By 2001, Harlan had written or edited 75 books; had
more than 1,700 short stories published in magazines, newspaper columns, and
articles; and authored more than three dozen award-winning films and TV
scripts. He was nominated for Emmys and Grammys; won P.E.N.‘s Silver Pen for
journalism; and won more awards for imaginative literature than any other contemporary
author. He was called “one of the great living American short story writers” by The Washington Post and “the 20th century Lewis Carroll”
by The Los Angeles Times.
Harlan had an attitude: he was a short, Jewish kid
from Cleveland and he wasn’t about to take crap from anyone. I can relate. But
despite his reputation he was a wonderful man, and undeniably one of unique talent and fecundity. Somewhere, as a
teenager, I had read Harlan’s account of meeting his idol, renowned science
fiction writer Isaac Asimov. He wrote of coming up to him at a public
appearance (perhaps a book signing?) and rogitating in an effusive tone, “Are you really Isaac Asimov?” so
much that Asimov blushed and finally admitted
he was; at which point Harlan replied, “Eh, you’re not so impressive in person”
(or words to that effect). It was a great conversation starter and the two
later became the best of friends. With that in mind, when I first met Harlan I
asked him when he would be publishing The
Last Dangerous Visions, a question tantamount to waving a red flag at a bull.
He perused my countenance to discern what sort of alleged fan would have the
chutzpah to bring up That Which May Not Be Mentioned and, noting my grin,
smiled himself and replied, “Aw, go fuck yourself.” We then spoke for another 25
minutes and he revealed himself to be a down-to-earth, humanistic man.
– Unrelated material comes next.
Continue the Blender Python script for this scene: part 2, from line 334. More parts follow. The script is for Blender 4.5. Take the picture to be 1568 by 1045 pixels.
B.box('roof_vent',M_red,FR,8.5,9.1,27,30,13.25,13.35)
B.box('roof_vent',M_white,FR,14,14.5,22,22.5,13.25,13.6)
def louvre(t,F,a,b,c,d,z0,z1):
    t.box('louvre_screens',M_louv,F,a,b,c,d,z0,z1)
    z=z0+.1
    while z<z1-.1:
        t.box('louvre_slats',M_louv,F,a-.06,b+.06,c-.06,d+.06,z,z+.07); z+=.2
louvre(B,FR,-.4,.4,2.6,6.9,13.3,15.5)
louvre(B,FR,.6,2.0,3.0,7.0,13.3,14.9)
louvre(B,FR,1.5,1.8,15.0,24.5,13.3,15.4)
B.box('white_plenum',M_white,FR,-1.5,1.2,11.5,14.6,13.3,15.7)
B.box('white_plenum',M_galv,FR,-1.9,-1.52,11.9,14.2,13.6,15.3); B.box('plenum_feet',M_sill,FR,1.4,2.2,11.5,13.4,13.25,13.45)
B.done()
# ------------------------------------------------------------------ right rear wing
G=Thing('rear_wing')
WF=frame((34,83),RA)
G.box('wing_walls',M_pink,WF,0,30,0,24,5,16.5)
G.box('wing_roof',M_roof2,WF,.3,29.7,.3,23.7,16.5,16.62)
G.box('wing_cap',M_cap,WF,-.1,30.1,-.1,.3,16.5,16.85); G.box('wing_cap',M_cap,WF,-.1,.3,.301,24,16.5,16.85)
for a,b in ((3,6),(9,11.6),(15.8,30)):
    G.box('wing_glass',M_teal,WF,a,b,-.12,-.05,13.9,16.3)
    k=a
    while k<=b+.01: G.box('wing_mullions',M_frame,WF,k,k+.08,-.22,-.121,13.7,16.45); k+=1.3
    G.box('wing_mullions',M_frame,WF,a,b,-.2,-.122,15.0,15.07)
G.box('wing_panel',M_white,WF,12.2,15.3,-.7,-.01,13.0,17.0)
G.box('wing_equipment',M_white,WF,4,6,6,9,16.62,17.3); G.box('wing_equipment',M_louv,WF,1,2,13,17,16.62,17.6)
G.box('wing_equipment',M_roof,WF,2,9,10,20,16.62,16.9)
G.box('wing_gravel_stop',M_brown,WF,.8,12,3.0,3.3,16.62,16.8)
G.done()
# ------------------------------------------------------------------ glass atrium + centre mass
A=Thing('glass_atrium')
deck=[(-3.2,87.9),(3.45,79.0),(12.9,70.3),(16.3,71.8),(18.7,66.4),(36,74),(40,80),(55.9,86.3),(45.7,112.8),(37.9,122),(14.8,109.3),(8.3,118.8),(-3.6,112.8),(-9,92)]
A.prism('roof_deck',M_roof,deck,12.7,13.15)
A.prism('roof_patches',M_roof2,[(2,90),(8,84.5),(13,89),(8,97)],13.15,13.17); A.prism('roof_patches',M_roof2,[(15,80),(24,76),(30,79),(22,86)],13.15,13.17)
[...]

But I’ve
always treasured being able to say those were the first words I was able to
elicit from Harlan Ellison: not a mundane “hello” or a prosaic “nice to meet
you;” I had provoked the quintessential Ellison and somewhere from beyond the
grave Isaac Asimov chuckled.
Harlan autographed a copy of his book The Essential Ellison (a 35-year
retrospective of his work) which I treasure almost as much as the book that
sits beside it, a well-worn copy of
Dangerous Visions signed by Harlan and many of the book’s authors, the book
that launched my passion for writing short stories. Harlan later published an
updated version The Essential Ellison
that encompassed stories representing his 50 years as an author. Reading the
latter edition in chronological order, one goes through the three stages of
Ellison. He bravely includes his first stories written as a teenager and I read
them thinking they reminded me of my teenage attempts and how my writing was so
much better than this. In the second stage he had clearly mastered his craft,
and I thought this is much more like my writing. But then I reached the third
stage: Ellison’s later work -- his apotheosis as a writer. “Oh my god!” I
whispered softly after each tale, realizing they had been constructed at a
level far beyond any I had reached, and possibly beyond my reach. The author
had reached the pinnacle of his career and from Mount Kilimanjaro was looking
down to see if we readers/writers could make the climb.
Harlan Jay Ellison was born in Cleveland on May 27,
1934. He died on June 28, 2018 at his Los Angeles home in his sleep, presumably dreaming of still more creative thoughts
and stories, his last dangerous visions.